I got into NYC at 4:20, had good luck CD-seeking, and then met Abby for dinner at the Skyline Diner. We spent half the time talking, and the rest working on clues for our next cryptic crossword (check a SWAPA near you, hopefully in the near future). Continued good luck with interviews, Abby!
At 8:00 I headed a few blocks west to the (new) Megabus departure location. I got there at 8:10 for an 8:40 bus and was surprised at how long the Philadelphia line was, until I learned that most of it consisted of people waiting for the 7:40. I got to talking with the woman in line in front of me, also an 8:40er, who brought up the idea of bailing in favor of Boltbus, which boarded back next to the Diner. After waffling a little I decided that regardless of when the next Megabus for Phila came it'd probably be sold full with 7:40ers, so I wouldn't be getting on it, and so the two of us headed to the Boltbus area. (I couldn't get wifi working from the Megabuses on the site (to non-Phila destinations), so I wasn't able to see what Bolt's schedule was, but had decided that NJ Transit/SEPTA was another, more reliable, fallback.)
When we got to the Boltbus area it was almost deserted - just one other person, who was hoping there would be a Philadelphia bus at 9:00 since he had a ticket for 9pm for the wrong date, and he was hoping their weekday schedule was the same (and that they'd honor his future ticket). I was dubious, thinking that if nobody else was around there probably wasn't a bus coming soon, and even if there was there was no guarantee it wouldn't be sold out. So I headed to Penn Station (she stayed for Bolt). NJT was fine, and currently SEPTA is as well, Slower but actually here -- I checked a Bolt schedule from Penn Station, and there had been one at 8:15 and the next wouldn't be until 10:15, so I made the right choice. This way I'll be able to get the last Swarthmore train; taking Bolt I almost certainly would've missed it, meaning an extra delay as I took the El-and-109 route. (Does the El even run after midnight, or is it a surface bus?)
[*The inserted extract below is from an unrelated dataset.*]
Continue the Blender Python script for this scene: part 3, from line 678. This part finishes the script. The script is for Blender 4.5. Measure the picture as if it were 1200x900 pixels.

So a very long day that leaves me tired but happy, and a lot more to be done tomorrow (starting with meeting the new Obama field organizer for this part of Delaware County). Do any Megabus users know if these delays are common for later buses, and I should go back to my usual morning trips? Also, I swear the Megabus website two months ago had a new feature that let you see how far behind schedule its buses were; it definitely is not on the site now (maybe it showed too much dirty laundry?). Anyone else see that feature earlier in the summer, to prove I'm not crazy?